The Exoatmospheric Kill Vehicle (EKV) is the Raytheon-manufactured interceptor component with subcontractor Aerojet of the U.S. Ground-Based Midcourse Defense (GMD), part of the larger National Missile Defense system. The EKV is boosted to an intercept trajectory by a boost vehicle (missile), where it separates from the boost vehicle and autonomously collides with an incoming warhead. The EKV is launched by the Ground-Based Interceptor (GBI) missile, the launch vehicle of the GMD system. The EKV’s own rockets and fuel are for corrections in the trajectory, not for further acceleration. The successor to the EKV, known as the Redesigned Kill Vehicle (RKV), was scheduled to debut in 2025. The RKV program, headed by Boeing and lead subcontractor Raytheon, was canceled by the Department of Defense on August 21, 2019.

A technician works on an Exoatmospheric Kill Vehicle at Raytheon’s “Space Factory” in Tucson.
A technician works on an Exoatmospheric Kill Vehicle at Raytheon’s “Space Factory” in Tucson. (Photo by Raytheon Missile Systems)

The Exoatmospheric Kill Vehicle defends the United States against long-range ballistic missiles by destroying them while they are still in space. Also known as EKV, the kinetic-force weapon is the intercept component of the Ground-Based Interceptor and part of the Ground-based Midcourse Defense System. When the Ground-based Midcourse Defense System tracks a threat, it launches a Ground-Based Interceptor, which uses a three-stage solid rocket booster to fly out of Earth’s atmosphere at near-hypersonic speeds. Once it has exited the atmosphere, EKV’s job begins. The Exoatmospheric Kill Vehicle seeks out its target using multi-color sensors, a cutting-edge onboard computer and a rocket motor that helps it steer in space. EKV guides to the target and, with pinpoint precision, destroys the threat using nothing more than the force of a massive collision. No traditional warhead is necessary.

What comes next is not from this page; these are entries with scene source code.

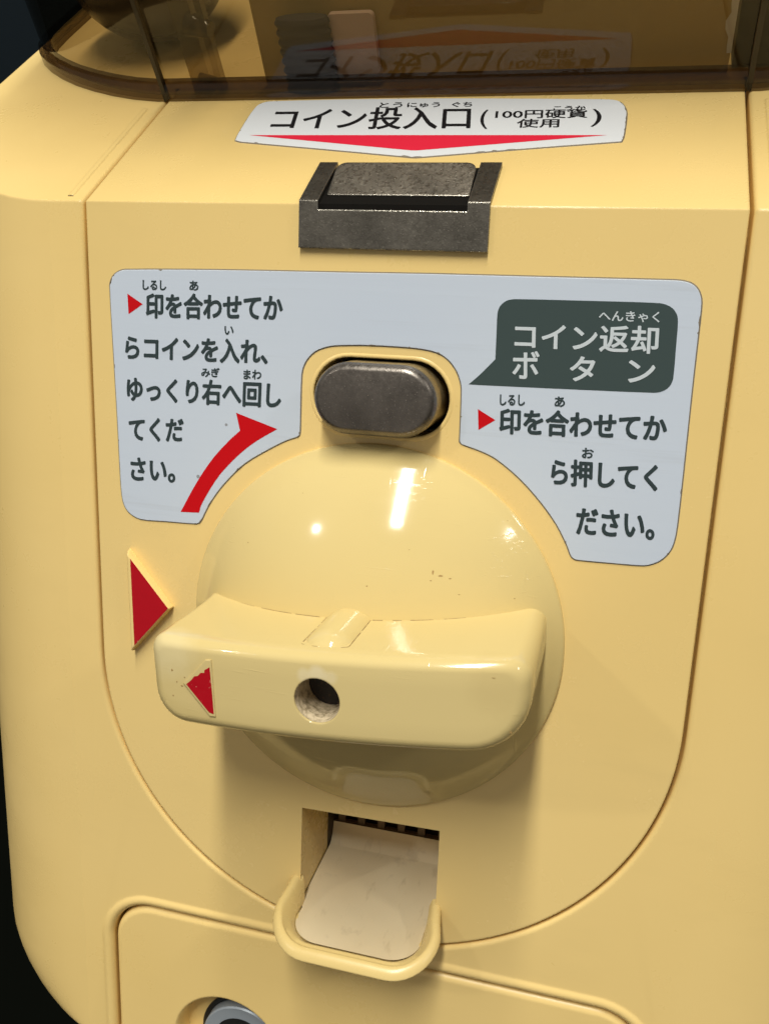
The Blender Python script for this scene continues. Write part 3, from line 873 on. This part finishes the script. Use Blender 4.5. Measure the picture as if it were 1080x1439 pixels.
rings = [tray_out(11.0, 10.5, 2.6, 2.4, .2, -67), tray_out(14.0, 13.4, 8.0, 6.5, .40, ZR - 4.8), tray_out(15.6, 16.6, 13.4, 9.0, SLT, ZR - 2.8),
         tray_out(*TO, SLT, ZR - 1.3), tray_out(*TO, SLT, ZR - .6, .25), tray_out(*TO, SLT, ZR - .12, .75), tray_out(*TO, SLT, ZR, 1.3),
         tray_out(*TO, SLT, ZR - .2, 1.8), tray_out(*TO, SLT, ZR - .7, 2.1), tray_out(15.9, 16.8, 13.8, 9.0, .36, ZR - 2.0, 2.5), tray_out(15.9, 15.9, 12.8, 8.8, .14, -61.8, 2.7), tray_out(15.8, 15.6, 12.3, 8.6, .08, -63.4, 2.7)]
loft(bm, rings, closed=False)
x0, x1 = OP[0][0], OP[3][0]
def wallrun(bm, y0, y1):
    for (a, b) in ((OP[0], OP[1]), (OP[2], OP[3]), (OP[3], OP[0])):
        quadstrip(bm, [Vector((a[0], y0, a[1])), Vector((b[0], y0, b[1]))], [Vector((a[0], y1, a[1])), Vector((b[0], y1, b[1]))])
wallrun(bm, .02, 17.5)
tray = finish('coin_tray', bm, M['tray'], machine, 40)
bm = bmesh.new()
wallrun(bm, 17.55, 26)
flat(bm, [[(x0 - .2, -70), (x1 + .2, -70), (x1 + .2, OP[0][1] + .1), (x0 - .2, OP[0][1] + .1)]], lambda x, z: Vector((x, 26, z)))
finish('tray_back', bm, M['darkbrown'], tray)
# pale lining: nearly level floor, then a ramp up to the grille
bm = bmesh.new()
li = tray_out(15.8, 15.65, 12.4, 8.6, 0, -63, 2.6)
pl = [(v.x, v.y) for v in li]; pl[0] = (x0 + .1, 19.0); pl[-1] = (x1 - .1, 19.0)
pl[1] = (x0 + .05, -.5); pl[-2] = (x1 - .05, -.5)
LZ = lambda y: -62.4 + y * .08
flat(bm, [pl], lambda x, y: Vector((x, y, LZ(y))))
xs = [x0 + .1 + (x1 - x0 - .2) * i / 8 for i in range(9)]
prev = [Vector((x, 19, LZ(19))) for x in xs]
for y, z in ((19.8, .6), (20.6, 1.6), (21.2, 3.0), (21.6, 4.6)):
    cur = [Vector((x, y, LZ(17) + z)) for x in xs]; quadstrip(bm, prev, cur); prev = cur
finish('tray_lining', bm, M['lining'], tray, 25)
bm = bmesh.new()
zg = LZ(17) + 3.6
for i in range(7):
    x = x0 + 1.0 + i * 4.7
    box(bm, x, x + 1.6, 22.2, 23.4, zg - 2, OP[0][1])
box(bm, x0, x1, 22.25, 23.35, zg - 3, zg + 1.0)
finish('tray_grille', bm, M['grille'], tray)

# --- smoked window: shell standing square on the slope
WF = [(0, 40.3), (-30, 40.3), (-60, 40.4), (-66, 41.5), (-72, 43.4), (-78, 45.9), (-84, 49.0), (-89.5, 52.6), (-94.5, 56.6), (-98.5, 60.6), (-101, 64.5), (-102.3, 69), (-102.8, 76), (-103, 110), (-103, 170)]
def foot(d):
    half = offset(list(reversed(WF)), d, closed=False)          # from the back left to the middle; outward is to the right hand
    half = [(x, t) for x, t in half]
    full = half[:-1] + [(-x, t) for x, t in reversed(half)]
    return [(x, EZ + t) for x, t in full]
bm = bmesh.new()
f0_ = foot(-.6)
rings = [[U(x * (1 - .0006 * h), t - .07 * h, h) for x, t in f0_] for h in (0.05, 4.4, 40, 110)]
for A_, B_ in zip(rings, rings[1:]): quadstrip(bm, A_, B_)
bm.faces.new([bm.verts.new(q) for q in rings[-1]])
win = finish('window', bm, M['smoke'], machine, 30)
bm = bmesh.new()
fo, fi = foot(0.5), foot(-2.6)
R = []
for (ft, h) in ((fo, .03), (fo, 3.0), (foot(.2), 3.5), (foot(-.4), 3.7), (foot(-2.2), 3.7), (fi, 3.3), (fi, .03)):
    R.append([U(x, t, h) for x, t in ft])
for A_, B_ in zip(R, R[1:]): quadstrip(bm, A_, B_)
finish('window_rim', bm, M['smoke_rim'], win, 40)
def vbar(bm, x, t, w, d, h0, h1, lean=0):
    A = [U(x - w, t - d, h0), U(x + w, t - d, h0), U(x + w, t + d, h0), U(x - w, t + d, h0)]
    B = [U(x - w + lean, t - d + .07 * -h1, h1), U(x + w + lean, t - d + .07 * -h1, h1), U(x + w + lean, t + d + .07 * -h1, h1), U(x - w + lean, t + d + .07 * -h1, h1)]
    loft(bm, [A, B], True, True, True)
bm = bmesh.new()
vbar(bm, -58.2, EZ + 40.7, .45, .7, .05, 110)
finish('window_seam', bm, M['seam'], win)
bm = bmesh.new(); vbar(bm, 58.2, EZ + 40.7, .45, .7, .05, 110)
finish('window_seam', bm, M['seam'], win)
bm = bmesh.new()
vbar(bm, -50.5, EZ + 44.5, 2.2, 1.2, .2, 70)
vbar(bm, -46.5, EZ + 44.5, .7, 1.0, .2, 70)
tube(bm, [U(-50, EZ + 43.5, 14), U(-45, EZ + 42.5, 13)], [2.4, 1.6], 12)
tube(bm, [U(-50.5, EZ + 43.5, 3.2), U(-47, EZ + 42.8, 3)], [1.2, .8], 10)
finish('hinge_post', bm, M['clear'], win, 30)

bm = bmesh.new()
def bx_(x0, x1, t0, t1, h0, h1):
    A = [U(x0, EZ + t0, h0), U(x1, EZ + t0, h0), U(x1, EZ + t1, h0), U(x0, EZ + t1, h0)]
    B = [U(x0, EZ + t0, h1), U(x1, EZ + t0, h1), U(x1, EZ + t1, h1), U(x0, EZ + t1, h1)]
    loft(bm, [A, B], True, True, True)
bx_(55.4, 92, 50, 120, .05, 96)  # black block added so that the right of the interior stays dark
finish('dark_filler_block', bm, M['stand'], machine)
# ------------------------------------------------------------------ things behind the window
def own(t, x, h=0.05): return U(x, EZ + t, h)
bm = bmesh.new()
ed = []
for i in range(13):
    h = i * 8.0
    ed.append((54.5 + .25 * math.sin(i * 2.3), h))
P = [(-37.5, .3)] + [(x, h + .3) for x, h in ed] + [(-37.5, 96.3)]
Q = ccw(P)
fpl = lambda x, h, d=0: U(x, EZ + 47.0 + d, h)
flat(bm, [Q], lambda x, h: fpl(x, h)); flat(bm, [Q], lambda x, h: fpl(x, h, .4))
quadstrip(bm, [fpl(x, h) for x, h in Q], [fpl(x, h, .4) for x, h in Q], True)
card = finish('display_card', bm, M['card'], None, origin=own(47, 8))
tag(card, 'tan paper display card standing upright behind the smoked window', 'card')
bm = bmesh.new()
P = []
for i in range(25):
    h = 4 + i * 1.4; P.append((53.9 - random.random() * .5 - (.5 if i in (3, 4, 11, 12) else 0), h))
P += [(54.7, h) for h in (37.6, 20, 4)]
flat(bm, [ccw(P)], lambda x, h: U(x, EZ + 46.8, h))
tornedge = finish('torn_edge', bm, M['card_edge'], None, origin=own(47, 8))
tornedge.parent = card; tornedge.location = (0, 0, 0); tornedge.rotation_euler = (0, 0, 0)
bm = bmesh.new()
rings = []
c0 = (-26.0, 43.8)
for i in range(40):
    h = .2 + i * .36
    r = 4.7 + .22 * sin(i * 1.25)
    rings.append([U(c0[0] + 1.18 * r * cos(j / 28 * 2 * PI), EZ + c0[1] + .45 * r * sin(j / 28 * 2 * PI), h) for j in range(28)])
loft(bm, rings, True, True, True)
roll = finish('ribbed_roll', bm, M['roll'], None, 40, origin=own(c0[1], c0[0]))
tag(roll, 'short dark grey ribbed roll standing inside the smoked window', 'roll')
bm = bmesh.new()
def PB(x, h, d): return U(x, EZ + 44.6 + d, h)
prism(bm, rrect(-21.2, -11.8, 2.6, 14.2, 1.0), 1.6, 0, PB, True)
pale = finish('pale_block', bm, M['pale'], None, 40, origin=own(45, -16.5, 2.6))
tag(pale, 'small pale pinkish block beside the dark ribbed roll behind the window', 'block')
bm = bmesh.new()
bmesh.ops.create_uvsphere(bm, u_segments=48, v_segments=24, radius=19, matrix=Matrix.Translation(U(-72, EZ + 74, 19.2)))
ball = finish('capsule', bm, M['ball'], None, 60, origin=own(74, -72))
tag(ball, 'dark round toy capsule lying in the left corner of the smoked window', 'capsule')
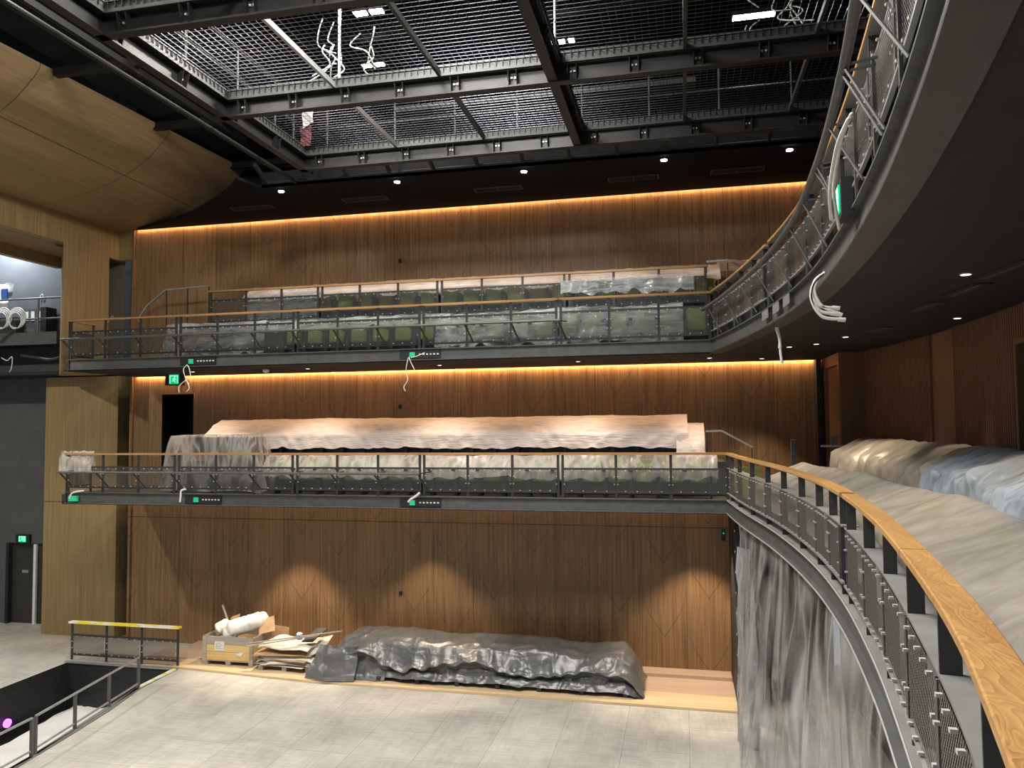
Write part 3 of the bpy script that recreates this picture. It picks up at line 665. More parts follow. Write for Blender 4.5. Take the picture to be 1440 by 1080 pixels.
# ================================================================== SEATS
def make_seat():
    r = thing('theatre_seat', '', 'seat')
    b = MB().rbox(-.21, .21, .0, .10, .40, .84, .05); b.v = [(x, y+.14*(z-.4), z) for x, y, z in b.v]; b.build('backrest', M['green'], r, smooth=True)
    c = MB().rbox(-.20, .20, -.13, -.03, .33, .74, .05); c.v = [(x, y+.10*(z-.4), z) for x, y, z in c.v]; c.build('seat_cushion', M['green'], r, smooth=True)
    for s in (-1, 1): MB().box(s*.262-.022, s*.262+.022, -.32, .08, .58, .63).box(s*.262-.018, s*.262+.018, -.16, .10, .0, .60).build('armrest', M['dark'], r)
    MB().box(-.25, .25, .03, .07, .12, .34).build('frame', M['dark'], r)
    return r
proto = None
def seat_at(x, y, z, rz, label, group):
    global proto
    if proto is None: proto = make_seat(); s = proto
    else: s = copy_tree(proto)
    s.location = (x, y, z); s.rotation_euler = (0, 0, rz); s['label'] = label; s['group'] = group
    return s
def row(xa, xb, y, z, n, where, grp, skip=()):
    for k in range(n):
        seat_at(xa+(xb-xa)*k/(n-1), y, z, 0, f'green theatre seat, {nth(k+1)} from the stage end, {where}', grp)
row(-9.15, .33, 17.05, Z2, 18, 'front row of the upper side box', 'seats in the front row of the upper side box')
row(-10.0, .55, 18.15, 8.50, 20, 'raised back row of the upper side box', 'seats in the back row of the upper side box')
row(-9.35, .30, 17.05, Z1, 18, 'front row of the lower side box', 'seats in the front row of the lower side box')
row(-11.5, -.2, 18.15, 5.05, 21, 'raised back row of the lower side box', 'seats in the back row of the lower side box')
k = 0
t = LOW.y2t(14.1)
while LOW.at(t)[0].y > 3.2:
    q, d, nn = LOW.at(t, -.84); seat_at(q.x, q.y, Z1, math.atan2(-nn.y, -nn.x)-PI/2, f'green theatre seat, {nth(k+1)} from the far end, front row of the circle', 'seats in the front row of the circle'); t += .57; k += 1
k = 0; t = LOW.y2t(16.1); R2 = Curve([(3.52, 16.75), (3.70, 15.0), (3.80, 12.8), (3.77, 10.4), (3.56, 8.0), (3.2, 6.0)])
t = .32
while R2.at(t)[0].y > 6.3:
    q, d, nn = R2.at(t, .30); seat_at(q.x, q.y, 4.62, math.atan2(-nn.y, -nn.x)-PI/2, f'green theatre seat, {nth(k+1)} from the far end, back row of the circle', 'seats in the back row of the circle'); t += .57; k += 1

# ================================================================== PLASTIC COVERS
def cover(name, label, mat, path, L, prof, nu=None, amp=.03, sag=.04, pitch=.55, seed=0., hem=.10, cat='plastic sheet', diag=.8, fold=3.2, phase=0., peaks=()):
    """path(t) -> (Vector2 point, Vector2 forward); prof = [(forward, z, looseness)] from the back hem over the top to the front hem"""
    seg = [0]
    for a, b in zip(prof, prof[1:]): seg.append(seg[-1]+math.hypot(b[0]-a[0], b[1]-a[1]))
    T = seg[-1]; nu = nu or int(L/.07); nv = max(14, int(T/.055))
    def fn(u, v):
        s = u*L; d = v*T; i = 0
        while i < len(seg)-2 and seg[i+1] < d: i += 1
        k = (d-seg[i])/(seg[i+1]-seg[i]); a, b = prof[i], prof[i+1]
        kk = k*k*(3-2*k)*.3+k*.7
        fw = a[0]+(b[0]-a[0])*k; z = a[1]+(b[1]-a[1])*k; lo = a[2]+(b[2]-a[2])*k
        w = abs(math.sin(PI*(s-phase)/pitch))                              # 0 on the arm tops, 1 between them
        f = max(0, ridge(s*fold+d*diag+seed, d*.35, seed))**2*.8+max(0, ridge(s*fold*2.1-d*diag*1.3, d*.5, seed+5))**2*.5+N(s*1.3, d*1.5, seed)*.5
        off = amp*f*(.35+lo)
        z2 = z - sag*lo*w + (hem*(N(s*1.6, seed, 3.)+.5*N(s*5, seed)) if v > .93 else 0)*min(1, (v-.93)/.07) + .03*N(s*.8, d, seed)
        for s0, ph, pw in peaks: z2 += ph*math.exp(-abs(s-s0)/pw)*max(0, 1-v*1.3)
        p, fwd = path(s)
        p = p + fwd*(fw+off*.8)
        return (p.x, p.y, z2+off*.5)
    mb = MB().grid(fn, nu, nv); o = mb.build(name, M[mat], base=tuple(mb.v[0]), smooth=True)
    return tag(o, label, cat)
def straight(x0, y): return lambda s: (Vector((x0+s, y)), Vector((0, -1)))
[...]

The U.S. Missile Defense Agency carried out a successful flight test of its ground-based missile-defense system in in March 2019, with interceptors featuring a hit-to-kill warhead made by Tucson-based Raytheon Missile Systems. The test marked the second intercept of an ICBM target by a ground-based interceptor, after a successful intercept with a single missile in May 2017. The test over the Pacific Ocean was the first salvo, or multi-shot, engagement of a “threat-representative” intercontinental ballistic missile target by two ground-based interceptors, the defense agency said. During the test of the Ground-based Midcourse Defense system, a target missile was launched from the Reagan Test Site on Kwajalein Atoll in the Republic of the Marshall Islands. More than 4,000 miles away, two interceptors were launched from Vandenberg Air Force Base in California.